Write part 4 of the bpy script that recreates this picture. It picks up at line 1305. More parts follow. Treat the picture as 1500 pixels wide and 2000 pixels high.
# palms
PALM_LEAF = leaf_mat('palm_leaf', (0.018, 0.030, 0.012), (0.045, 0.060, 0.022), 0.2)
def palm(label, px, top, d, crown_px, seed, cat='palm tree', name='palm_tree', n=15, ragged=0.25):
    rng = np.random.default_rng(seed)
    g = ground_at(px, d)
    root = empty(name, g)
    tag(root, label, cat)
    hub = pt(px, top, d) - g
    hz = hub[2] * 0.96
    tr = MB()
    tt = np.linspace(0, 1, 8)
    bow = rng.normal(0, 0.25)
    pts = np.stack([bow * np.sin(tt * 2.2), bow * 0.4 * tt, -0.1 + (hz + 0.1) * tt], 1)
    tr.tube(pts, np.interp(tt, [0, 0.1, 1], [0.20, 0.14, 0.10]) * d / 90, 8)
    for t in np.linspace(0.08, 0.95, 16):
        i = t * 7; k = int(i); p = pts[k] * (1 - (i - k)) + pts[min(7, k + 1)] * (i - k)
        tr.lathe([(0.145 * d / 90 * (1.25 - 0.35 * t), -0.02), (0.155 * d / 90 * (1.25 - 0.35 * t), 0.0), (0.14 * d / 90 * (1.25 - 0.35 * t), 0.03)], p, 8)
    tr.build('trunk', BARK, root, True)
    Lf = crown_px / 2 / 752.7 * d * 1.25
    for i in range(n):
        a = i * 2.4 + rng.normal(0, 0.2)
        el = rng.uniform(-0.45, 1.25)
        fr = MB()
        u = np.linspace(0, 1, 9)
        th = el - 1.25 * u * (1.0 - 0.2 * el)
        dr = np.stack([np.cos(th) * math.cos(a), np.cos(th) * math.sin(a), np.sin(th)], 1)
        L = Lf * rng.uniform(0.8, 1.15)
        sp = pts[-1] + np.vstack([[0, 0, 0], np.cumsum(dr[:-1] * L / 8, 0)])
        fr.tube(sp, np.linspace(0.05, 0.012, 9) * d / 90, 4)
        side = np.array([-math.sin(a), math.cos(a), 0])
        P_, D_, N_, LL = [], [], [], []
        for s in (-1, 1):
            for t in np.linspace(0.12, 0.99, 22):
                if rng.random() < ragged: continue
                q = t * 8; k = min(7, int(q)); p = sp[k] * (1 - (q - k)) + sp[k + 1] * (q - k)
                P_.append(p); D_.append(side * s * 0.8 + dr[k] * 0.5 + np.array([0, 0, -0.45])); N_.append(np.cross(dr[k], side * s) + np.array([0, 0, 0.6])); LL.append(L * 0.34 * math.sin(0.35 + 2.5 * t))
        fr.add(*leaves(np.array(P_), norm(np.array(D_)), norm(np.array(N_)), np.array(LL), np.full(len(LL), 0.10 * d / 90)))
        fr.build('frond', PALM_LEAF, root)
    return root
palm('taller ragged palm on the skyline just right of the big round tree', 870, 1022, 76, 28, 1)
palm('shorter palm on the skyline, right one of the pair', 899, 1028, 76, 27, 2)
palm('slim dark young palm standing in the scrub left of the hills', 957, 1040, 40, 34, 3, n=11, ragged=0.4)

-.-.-

→ **Aim**:
Repeat the preceding lines exactly, please, every one of them.

→ **Exercise answer**:
Write part 4 of the bpy script that recreates this picture. It picks up at line 1305. More parts follow. Treat the picture as 1500 pixels wide and 2000 pixels high.
# palms
PALM_LEAF = leaf_mat('palm_leaf', (0.018, 0.030, 0.012), (0.045, 0.060, 0.022), 0.2)
def palm(label, px, top, d, crown_px, seed, cat='palm tree', name='palm_tree', n=15, ragged=0.25):
    rng = np.random.default_rng(seed)
    g = ground_at(px, d)
    root = empty(name, g)
    tag(root, label, cat)
    hub = pt(px, top, d) - g
    hz = hub[2] * 0.96
    tr = MB()
    tt = np.linspace(0, 1, 8)
    bow = rng.normal(0, 0.25)
    pts = np.stack([bow * np.sin(tt * 2.2), bow * 0.4 * tt, -0.1 + (hz + 0.1) * tt], 1)
    tr.tube(pts, np.interp(tt, [0, 0.1, 1], [0.20, 0.14, 0.10]) * d / 90, 8)
    for t in np.linspace(0.08, 0.95, 16):
        i = t * 7; k = int(i); p = pts[k] * (1 - (i - k)) + pts[min(7, k + 1)] * (i - k)
        tr.lathe([(0.145 * d / 90 * (1.25 - 0.35 * t), -0.02), (0.155 * d / 90 * (1.25 - 0.35 * t), 0.0), (0.14 * d / 90 * (1.25 - 0.35 * t), 0.03)], p, 8)
    tr.build('trunk', BARK, root, True)
    Lf = crown_px / 2 / 752.7 * d * 1.25
    for i in range(n):
        a = i * 2.4 + rng.normal(0, 0.2)
        el = rng.uniform(-0.45, 1.25)
        fr = MB()
        u = np.linspace(0, 1, 9)
        th = el - 1.25 * u * (1.0 - 0.2 * el)
        dr = np.stack([np.cos(th) * math.cos(a), np.cos(th) * math.sin(a), np.sin(th)], 1)
        L = Lf * rng.uniform(0.8, 1.15)
        sp = pts[-1] + np.vstack([[0, 0, 0], np.cumsum(dr[:-1] * L / 8, 0)])
        fr.tube(sp, np.linspace(0.05, 0.012, 9) * d / 90, 4)
        side = np.array([-math.sin(a), math.cos(a), 0])
        P_, D_, N_, LL = [], [], [], []
        for s in (-1, 1):
            for t in np.linspace(0.12, 0.99, 22):
                if rng.random() < ragged: continue
                q = t * 8; k = min(7, int(q)); p = sp[k] * (1 - (q - k)) + sp[k + 1] * (q - k)
                P_.append(p); D_.append(side * s * 0.8 + dr[k] * 0.5 + np.array([0, 0, -0.45])); N_.append(np.cross(dr[k], side * s) + np.array([0, 0, 0.6])); LL.append(L * 0.34 * math.sin(0.35 + 2.5 * t))
        fr.add(*leaves(np.array(P_), norm(np.array(D_)), norm(np.array(N_)), np.array(LL), np.full(len(LL), 0.10 * d / 90)))
        fr.build('frond', PALM_LEAF, root)
    return root
palm('taller ragged palm on the skyline just right of the big round tree', 870, 1022, 76, 28, 1)
palm('shorter palm on the skyline, right one of the pair', 899, 1028, 76, 27, 2)
palm('slim dark young palm standing in the scrub left of the hills', 957, 1040, 40, 34, 3, n=11, ragged=0.4)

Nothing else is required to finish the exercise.